There are really two different problems here.  One is how we communicate
the device address to the device driver and the other is what we do if
the requested I/O operation does not begin and end at block boundaries.

The main limitations of the current convention, passing a bock number
in b_blkno, is that it forces applications using the device to know
what the block size is and it does not allow specification of an arbitrary
byte address.  The most straight forward fix is to change the block
number to a byte number, but this would force significant change in
other parts of the OS and there may be some value in having the OS
know something about device block sizes.

Therefore I recommend adding a b_bytoff field to the buffer structure
and a device block size field to some appropriate per device structure.
The block size would default to 512 bytes so that existing code
wouldn't need to be changed.  Byte addressed devices could use a
block size of 1 and ignore the byte offset.  Since the OS would know
the block size, it could be extended to provide more general data
blocking services (e.g. a generalized physio routine that knows how
to read or modify just a part of a physical device block).  Programs
could exchange block size information with each other and the kernel
in a general way and the device address could be made to mean something
for tapes operating in a variable record size mode.

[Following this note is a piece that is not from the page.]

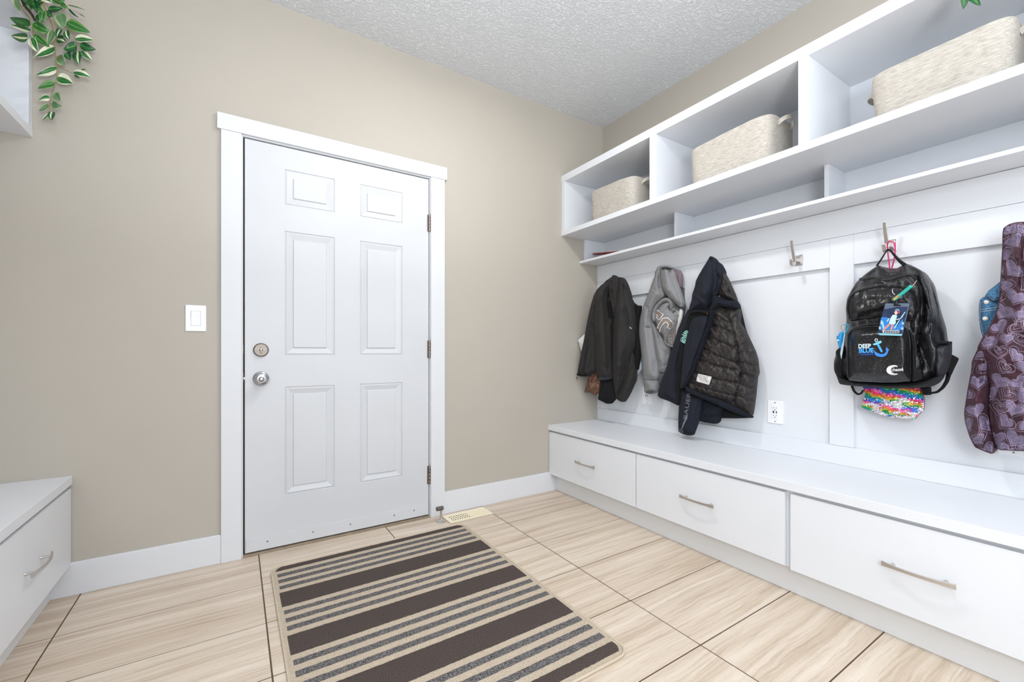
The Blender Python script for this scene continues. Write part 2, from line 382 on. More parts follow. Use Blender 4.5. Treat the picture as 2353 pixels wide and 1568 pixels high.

In practice, nearly all disk applications will like block sizes
that are a power of two, so special code might be written to
optimize for that specific situation but the general case should be
implemented anyway.  It only takes a little extra code and that
code won't be used unless it is needed.  (Hint: a buffer size is a
power of two iff (size-1)^size == 0.)

Several years ago I did something like this for a SunOS SCSI disk
driver and was quite pleased with the results.  The OS would seldom
do I/O not aligned on a file system block boundary (8kb) and
consequently there was essentially no performance problem
(and CR-ROMS with a 2K block size worked!).